What this task involves |
Output a verbatim copy of the data, cut off after the line that contains "(-1.622, 2.84)], side=-1)".

Data block |
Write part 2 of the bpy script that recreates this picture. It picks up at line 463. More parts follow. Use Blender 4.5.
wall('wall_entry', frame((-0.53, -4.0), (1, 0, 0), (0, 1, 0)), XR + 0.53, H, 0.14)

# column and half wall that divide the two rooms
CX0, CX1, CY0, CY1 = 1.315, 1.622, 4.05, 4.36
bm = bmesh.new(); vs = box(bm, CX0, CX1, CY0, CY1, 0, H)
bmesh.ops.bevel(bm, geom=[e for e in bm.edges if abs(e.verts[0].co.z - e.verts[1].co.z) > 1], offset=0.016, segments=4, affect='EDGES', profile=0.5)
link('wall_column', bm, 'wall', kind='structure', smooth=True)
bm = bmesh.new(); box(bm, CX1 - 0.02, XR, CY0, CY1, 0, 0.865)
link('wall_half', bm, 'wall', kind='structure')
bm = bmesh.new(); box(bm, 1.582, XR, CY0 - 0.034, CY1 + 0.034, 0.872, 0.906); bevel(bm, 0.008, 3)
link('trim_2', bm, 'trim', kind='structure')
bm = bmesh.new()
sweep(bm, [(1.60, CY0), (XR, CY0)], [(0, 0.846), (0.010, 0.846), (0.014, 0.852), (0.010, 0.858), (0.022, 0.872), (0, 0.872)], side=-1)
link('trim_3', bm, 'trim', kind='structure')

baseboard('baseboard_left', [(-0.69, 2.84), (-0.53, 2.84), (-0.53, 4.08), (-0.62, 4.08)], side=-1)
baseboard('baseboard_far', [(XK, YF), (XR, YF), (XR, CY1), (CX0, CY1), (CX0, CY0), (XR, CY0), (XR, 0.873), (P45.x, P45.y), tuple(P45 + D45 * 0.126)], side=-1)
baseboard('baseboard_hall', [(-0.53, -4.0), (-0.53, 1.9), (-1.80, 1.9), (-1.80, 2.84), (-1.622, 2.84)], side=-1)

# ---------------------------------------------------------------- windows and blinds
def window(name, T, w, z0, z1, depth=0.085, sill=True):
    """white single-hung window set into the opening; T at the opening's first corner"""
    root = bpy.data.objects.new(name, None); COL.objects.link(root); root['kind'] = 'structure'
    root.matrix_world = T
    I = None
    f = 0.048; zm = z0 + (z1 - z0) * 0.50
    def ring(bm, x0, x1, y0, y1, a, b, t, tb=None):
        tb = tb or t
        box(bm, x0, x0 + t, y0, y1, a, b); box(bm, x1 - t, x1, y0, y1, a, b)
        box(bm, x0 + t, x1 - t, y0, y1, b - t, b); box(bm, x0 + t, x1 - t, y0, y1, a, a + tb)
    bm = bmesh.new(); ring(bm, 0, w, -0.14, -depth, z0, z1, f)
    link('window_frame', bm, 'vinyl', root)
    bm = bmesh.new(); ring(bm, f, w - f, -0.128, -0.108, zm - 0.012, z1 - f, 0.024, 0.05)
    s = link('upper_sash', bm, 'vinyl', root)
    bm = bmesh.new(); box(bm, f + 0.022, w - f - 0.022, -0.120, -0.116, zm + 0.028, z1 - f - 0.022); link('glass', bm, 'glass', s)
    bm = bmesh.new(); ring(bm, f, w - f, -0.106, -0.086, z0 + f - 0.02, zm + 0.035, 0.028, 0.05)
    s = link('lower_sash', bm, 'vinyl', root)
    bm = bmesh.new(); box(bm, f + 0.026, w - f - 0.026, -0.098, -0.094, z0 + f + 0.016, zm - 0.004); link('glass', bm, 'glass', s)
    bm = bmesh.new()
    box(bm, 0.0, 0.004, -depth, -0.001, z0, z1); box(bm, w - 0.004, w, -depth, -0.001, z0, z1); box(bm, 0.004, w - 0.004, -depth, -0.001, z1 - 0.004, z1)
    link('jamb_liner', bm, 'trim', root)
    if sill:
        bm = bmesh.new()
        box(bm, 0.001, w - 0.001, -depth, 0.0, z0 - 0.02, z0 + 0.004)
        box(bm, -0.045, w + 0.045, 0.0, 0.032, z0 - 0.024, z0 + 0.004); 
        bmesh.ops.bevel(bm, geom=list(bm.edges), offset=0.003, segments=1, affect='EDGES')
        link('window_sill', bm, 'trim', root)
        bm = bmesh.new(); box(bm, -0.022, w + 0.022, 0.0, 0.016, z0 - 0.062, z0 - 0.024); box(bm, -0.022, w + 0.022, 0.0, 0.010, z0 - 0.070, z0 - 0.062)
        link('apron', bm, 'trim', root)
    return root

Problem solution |
Write part 2 of the bpy script that recreates this picture. It picks up at line 463. More parts follow. Use Blender 4.5.
wall('wall_entry', frame((-0.53, -4.0), (1, 0, 0), (0, 1, 0)), XR + 0.53, H, 0.14)

# column and half wall that divide the two rooms
CX0, CX1, CY0, CY1 = 1.315, 1.622, 4.05, 4.36
bm = bmesh.new(); vs = box(bm, CX0, CX1, CY0, CY1, 0, H)
bmesh.ops.bevel(bm, geom=[e for e in bm.edges if abs(e.verts[0].co.z - e.verts[1].co.z) > 1], offset=0.016, segments=4, affect='EDGES', profile=0.5)
link('wall_column', bm, 'wall', kind='structure', smooth=True)
bm = bmesh.new(); box(bm, CX1 - 0.02, XR, CY0, CY1, 0, 0.865)
link('wall_half', bm, 'wall', kind='structure')
bm = bmesh.new(); box(bm, 1.582, XR, CY0 - 0.034, CY1 + 0.034, 0.872, 0.906); bevel(bm, 0.008, 3)
link('trim_2', bm, 'trim', kind='structure')
bm = bmesh.new()
sweep(bm, [(1.60, CY0), (XR, CY0)], [(0, 0.846), (0.010, 0.846), (0.014, 0.852), (0.010, 0.858), (0.022, 0.872), (0, 0.872)], side=-1)
link('trim_3', bm, 'trim', kind='structure')

baseboard('baseboard_left', [(-0.69, 2.84), (-0.53, 2.84), (-0.53, 4.08), (-0.62, 4.08)], side=-1)
baseboard('baseboard_far', [(XK, YF), (XR, YF), (XR, CY1), (CX0, CY1), (CX0, CY0), (XR, CY0), (XR, 0.873), (P45.x, P45.y), tuple(P45 + D45 * 0.126)], side=-1)
baseboard('baseboard_hall', [(-0.53, -4.0), (-0.53, 1.9), (-1.80, 1.9), (-1.80, 2.84), (-1.622, 2.84)], side=-1)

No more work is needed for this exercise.